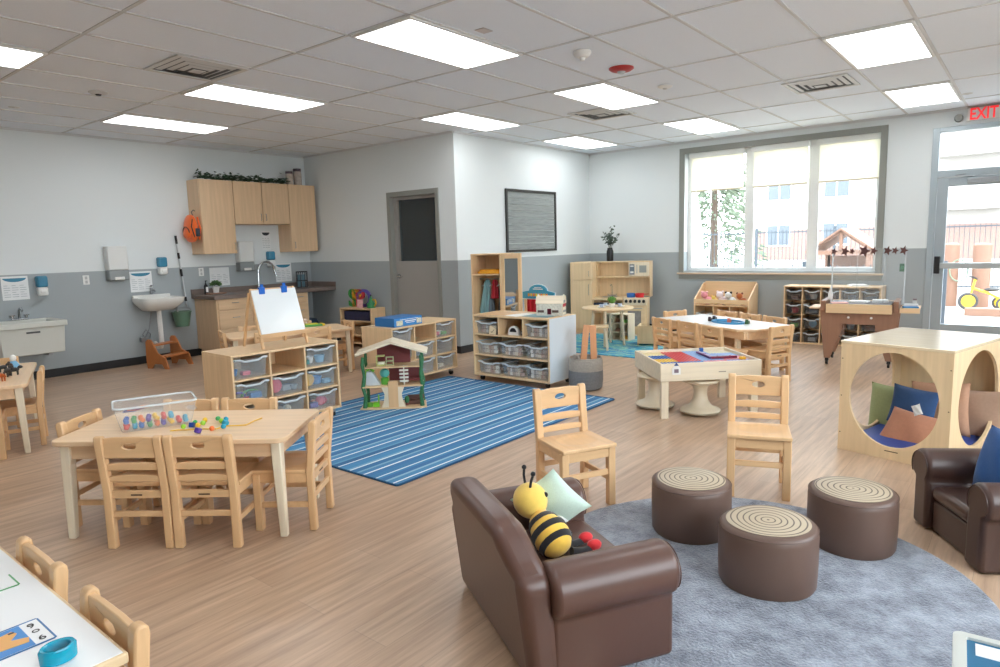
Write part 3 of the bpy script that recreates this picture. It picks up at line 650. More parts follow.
G().box(0, XD-1.38-.001, -CD-.01, -.001, .002, .055).done('counter_slab', ct, t, bevel=.006)
G().box(0, XD-1.38-.001, -.02, -.001, .055, .13).box(XD-1.38-.02, XD-1.38-.001, -CD-.01, -.02, .055, .13).done('backsplash', ct, t, bevel=.003)
CZ = .857
def onc(px, py): return at(px, py, CZ)
t = thing('tap', 'tall chrome gooseneck tap behind the whiteboard easel', 'tap', (2.335, YS-.15, CZ))
G().cyl((0, 0, 0), (0, 0, .06), .028).tube([(0, 0, 0), (.01, 0, .29)]+[(.015+.125-.125*math.cos(q*PI/8), -.02*q/8, .29+.125*math.sin(q*PI/8)) for q in range(1, 9)]+[(.285, -.03, .2)], .017).done('spout', chrome, t)
G().bar((0, -.02, .04), (.0, -.09, .07), .02, .01).done('lever', chrome, t)
t = thing('plant_tray', 'flat dark wooden tray under the small potted plant', 'tray', (1.60, YS-.26, CZ))
G().box(-.12, .12, -.08, .08, .005, .02).box(-.1, -.07, -.07, .07, 0, .006).box(.07, .1, -.07, .07, 0, .006).done('board', W('walnut', 'x'), t, bevel=.003)
t = thing('potted_plant', 'small green plant in a white pot on the counter tray', 'plant', (1.61, YS-.26, CZ+.021))
G().lathe([(0, 0), (.035, 0), (.048, .075), (.05, .08), (.04, .08), (.036, .06), (0, .06)], n=24).done('pot', white, t)
def leaves(t, c, r, n, m, s, seed, name='foliage', zk=.8):
    R = random.Random(seed); g = G()
    for k in range(n):
        d = Vector((R.gauss(0, 1), R.gauss(0, 1), abs(R.gauss(0, 1)))).normalized(); p = Vector(c)+Vector((d.x, d.y, d.z*zk))*r*(.4+.6*R.random())
        v = d.cross(Vector((R.random(), R.random(), R.random()))).normalized()*s*.35; u = (d+Vector((0, 0, -.2))).normalized()*s
        g.add([p-u*.4, p+v+u*.1, p+u*.7, p-v+u*.1, p+Vector((0, 0, .1*s))], [(0, 1, 4), (1, 2, 4), (2, 3, 4), (3, 0, 4)])
    return g.done(name, m, t)
gl = mat('leaf_green', '#5D7F4F', .6, noise_amt=.15)
leaves(t, (0, 0, .10), .075, 170, gl, .035, 2)
t = thing('soap_bottle', 'black and white pump bottle beside the potted plant on the counter', 'bottle', (1.50, YS-.2, CZ))
G().lathe([(0, 0), (.026, 0), (.028, .01), (.028, .12), (.012, .145), (.012, .155), (0, .155)], n=20).done('bottle_body', black, t)
G().cbox(0, -.0285, .07, .03, .002, .07).done('label_patch', white, t); G().cyl((0, 0, .155), (0, 0, .19), .007).bar((0, .005, .19), (0, -.04, .188), .012, .009).done('pump', black, t)
t = thing('cup_carousel', 'black round wire cup holder on the counter in the corner', 'cup holder', (3.02, YS-.25, CZ))
G().lathe([(0, 0), (.085, 0), (.085, .012), (0, .012)], n=24).done('base', black, t)
for zr in (.10, .235): G().lathe([(.08, zr), (.088, zr), (.088, zr+.014), (.08, zr+.014), (.08, zr)], n=24).done('ring', black, t)
for k in range(8): G().cyl((.083*math.cos(k*PI/4), .083*math.sin(k*PI/4), .01), (.083*math.cos(k*PI/4), .083*math.sin(k*PI/4), .24), .005, n=6).done('upright', black, t)
for k in range(3): a = k*2.1+.4; G().lathe([(0, .013), (.025, .013), (.03, .2), (.0, .2)], (.045*math.cos(a), .045*math.sin(a), 0), n=14).done('cup', mat('cup_grey', '#4D6E7C', .4, noise_amt=.05), t)
t = thing('waste_bin', 'dark blue bin standing on the floor under the open counter end', 'bin', (3.05, YS-.32, 0))
G().lathe([(0, 0), (.11, 0), (.135, .30), (.14, .30), (.14, .32), (.12, .32), (.1, .02), (0, .02)], n=24).done('body', PL('#1E3A5C'), t)
G().lathe([(.138, .32), (.12, .36), (.05, .38), (0, .38)], n=24).done('lid', PL('#1E3A5C'), t)

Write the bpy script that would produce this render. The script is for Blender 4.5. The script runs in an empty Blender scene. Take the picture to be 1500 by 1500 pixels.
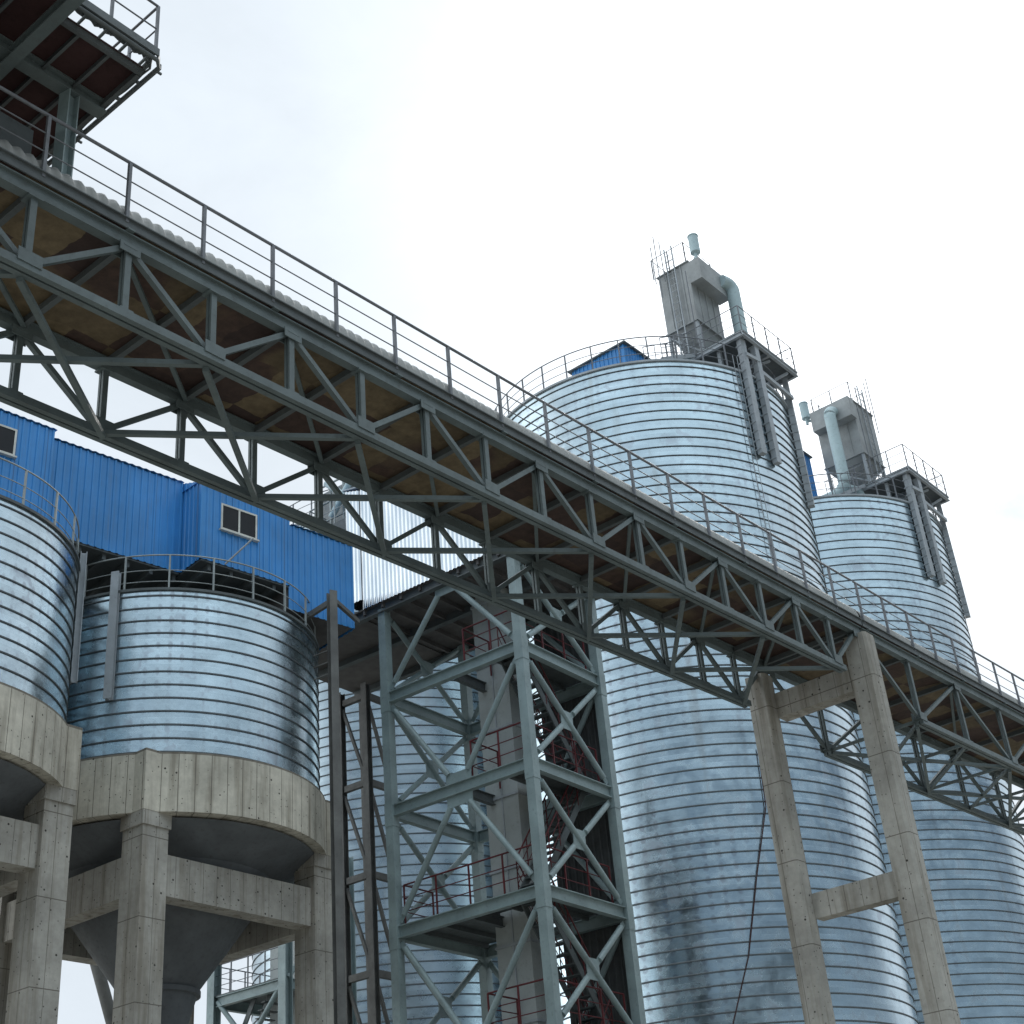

» **Your task**:
Copy every line of the data exactly as written, excluding the pictures.

» **Written solution**:
Write part 3 of the bpy script that recreates this picture. It picks up at line 650. More parts follow.
G().box(0, XD-1.38-.001, -CD-.01, -.001, .002, .055).done('counter_slab', ct, t, bevel=.006)
G().box(0, XD-1.38-.001, -.02, -.001, .055, .13).box(XD-1.38-.02, XD-1.38-.001, -CD-.01, -.02, .055, .13).done('backsplash', ct, t, bevel=.003)
CZ = .857
def onc(px, py): return at(px, py, CZ)
t = thing('tap', 'tall chrome gooseneck tap behind the whiteboard easel', 'tap', (2.335, YS-.15, CZ))
G().cyl((0, 0, 0), (0, 0, .06), .028).tube([(0, 0, 0), (.01, 0, .29)]+[(.015+.125-.125*math.cos(q*PI/8), -.02*q/8, .29+.125*math.sin(q*PI/8)) for q in range(1, 9)]+[(.285, -.03, .2)], .017).done('spout', chrome, t)
G().bar((0, -.02, .04), (.0, -.09, .07), .02, .01).done('lever', chrome, t)
t = thing('plant_tray', 'flat dark wooden tray under the small potted plant', 'tray', (1.60, YS-.26, CZ))
G().box(-.12, .12, -.08, .08, .005, .02).box(-.1, -.07, -.07, .07, 0, .006).box(.07, .1, -.07, .07, 0, .006).done('board', W('walnut', 'x'), t, bevel=.003)
t = thing('potted_plant', 'small green plant in a white pot on the counter tray', 'plant', (1.61, YS-.26, CZ+.021))
G().lathe([(0, 0), (.035, 0), (.048, .075), (.05, .08), (.04, .08), (.036, .06), (0, .06)], n=24).done('pot', white, t)
def leaves(t, c, r, n, m, s, seed, name='foliage', zk=.8):
    R = random.Random(seed); g = G()
    for k in range(n):
        d = Vector((R.gauss(0, 1), R.gauss(0, 1), abs(R.gauss(0, 1)))).normalized(); p = Vector(c)+Vector((d.x, d.y, d.z*zk))*r*(.4+.6*R.random())
        v = d.cross(Vector((R.random(), R.random(), R.random()))).normalized()*s*.35; u = (d+Vector((0, 0, -.2))).normalized()*s
        g.add([p-u*.4, p+v+u*.1, p+u*.7, p-v+u*.1, p+Vector((0, 0, .1*s))], [(0, 1, 4), (1, 2, 4), (2, 3, 4), (3, 0, 4)])
    return g.done(name, m, t)
gl = mat('leaf_green', '#5D7F4F', .6, noise_amt=.15)
leaves(t, (0, 0, .10), .075, 170, gl, .035, 2)
t = thing('soap_bottle', 'black and white pump bottle beside the potted plant on the counter', 'bottle', (1.50, YS-.2, CZ))
G().lathe([(0, 0), (.026, 0), (.028, .01), (.028, .12), (.012, .145), (.012, .155), (0, .155)], n=20).done('bottle_body', black, t)
G().cbox(0, -.0285, .07, .03, .002, .07).done('label_patch', white, t); G().cyl((0, 0, .155), (0, 0, .19), .007).bar((0, .005, .19), (0, -.04, .188), .012, .009).done('pump', black, t)
t = thing('cup_carousel', 'black round wire cup holder on the counter in the corner', 'cup holder', (3.02, YS-.25, CZ))
G().lathe([(0, 0), (.085, 0), (.085, .012), (0, .012)], n=24).done('base', black, t)
for zr in (.10, .235): G().lathe([(.08, zr), (.088, zr), (.088, zr+.014), (.08, zr+.014), (.08, zr)], n=24).done('ring', black, t)
for k in range(8): G().cyl((.083*math.cos(k*PI/4), .083*math.sin(k*PI/4), .01), (.083*math.cos(k*PI/4), .083*math.sin(k*PI/4), .24), .005, n=6).done('upright', black, t)
for k in range(3): a = k*2.1+.4; G().lathe([(0, .013), (.025, .013), (.03, .2), (.0, .2)], (.045*math.cos(a), .045*math.sin(a), 0), n=14).done('cup', mat('cup_grey', '#4D6E7C', .4, noise_amt=.05), t)
t = thing('waste_bin', 'dark blue bin standing on the floor under the open counter end', 'bin', (3.05, YS-.32, 0))
G().lathe([(0, 0), (.11, 0), (.135, .30), (.14, .30), (.14, .32), (.12, .32), (.1, .02), (0, .02)], n=24).done('body', PL('#1E3A5C'), t)
G().lathe([(.138, .32), (.12, .36), (.05, .38), (0, .38)], n=24).done('lid', PL('#1E3A5C'), t)

Write the bpy script that would produce this render. The script is for Blender 4.5. The script runs in an empty Blender scene. Take the picture to be 1500 by 1500 pixels.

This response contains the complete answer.